Interestingly, the partial index (after reindexing) is only 16kB in
size; whereas the table is 1.1 GB, and the normal single-column indexes
are about 250MB in size.

In terms of what's physically happening in reality,

- tbl_tracker keeps a record of all books that move through the system
   over a period of one month (at a rate of about 20/second, or 1
   million/day), after which they are deleted.

- the partial index, tbl_tracker_performance_1_idx tracks only those
   books which are currently "in flight" - books remain in flight for
   about 200 seconds as they go round the machine.
   (While in flight, these have exit_state = NULL)

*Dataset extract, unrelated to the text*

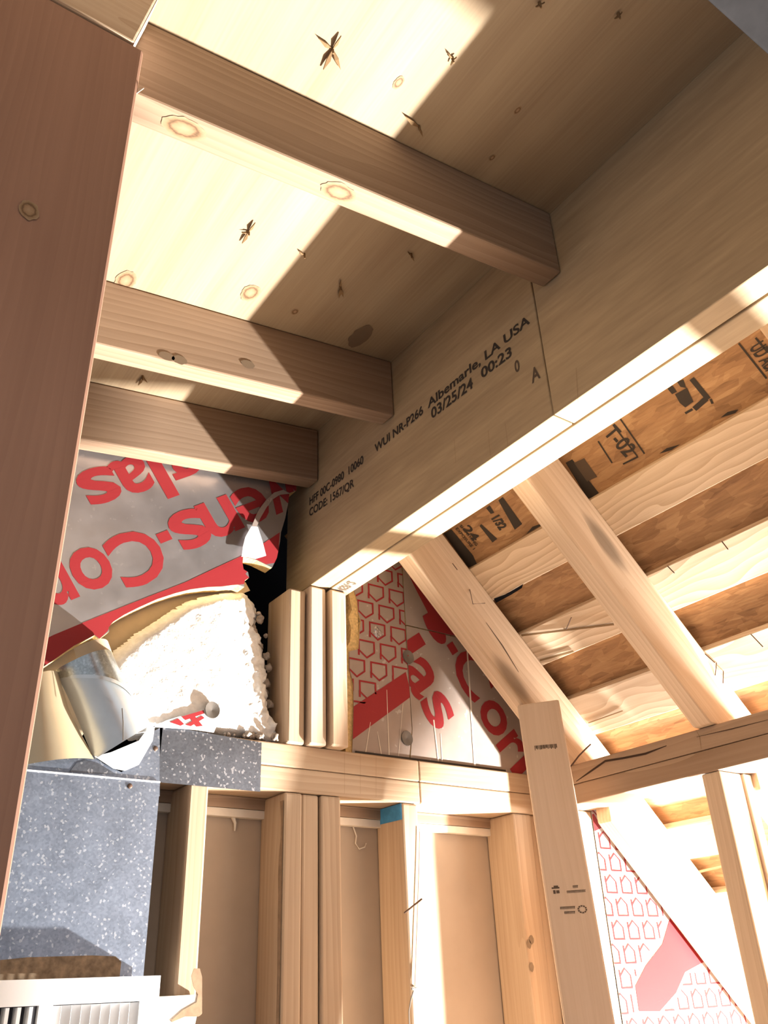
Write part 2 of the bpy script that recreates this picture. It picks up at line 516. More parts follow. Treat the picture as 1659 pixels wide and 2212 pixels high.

- the partial index is used to overcome a design defect(*) in the
   sorter machine, namely that it doesn't number each book uniquely,
   but wraps the parcel_id_code every few hours. Worse, some books can
   remain on the sorter for several days (if they jam), so the numbering
   isn't a clean "wraparound", but more like a fragmented (and
   occasionally lossy) filesystem.

- What I'm trying to do is trace the history of the books
   through the system and assign each one a proper unique id.
   So, if I see a book with "parcel_id_code = 37",
   is it a new book (after pid wrap), or is it the same book I saw 1
   minute ago, that hasn't exited the sorter?


So... is there some way to, for example, set a trigger that will reindex
every time the index exceeds 1000 rows?


Richard



(*)Readers of The Daily WTF might appreciate another curious anomaly:
this machine originally had an RS-232 port; it now uses ethernet, but
TxD and RxD use different TCP sockets on different network ports!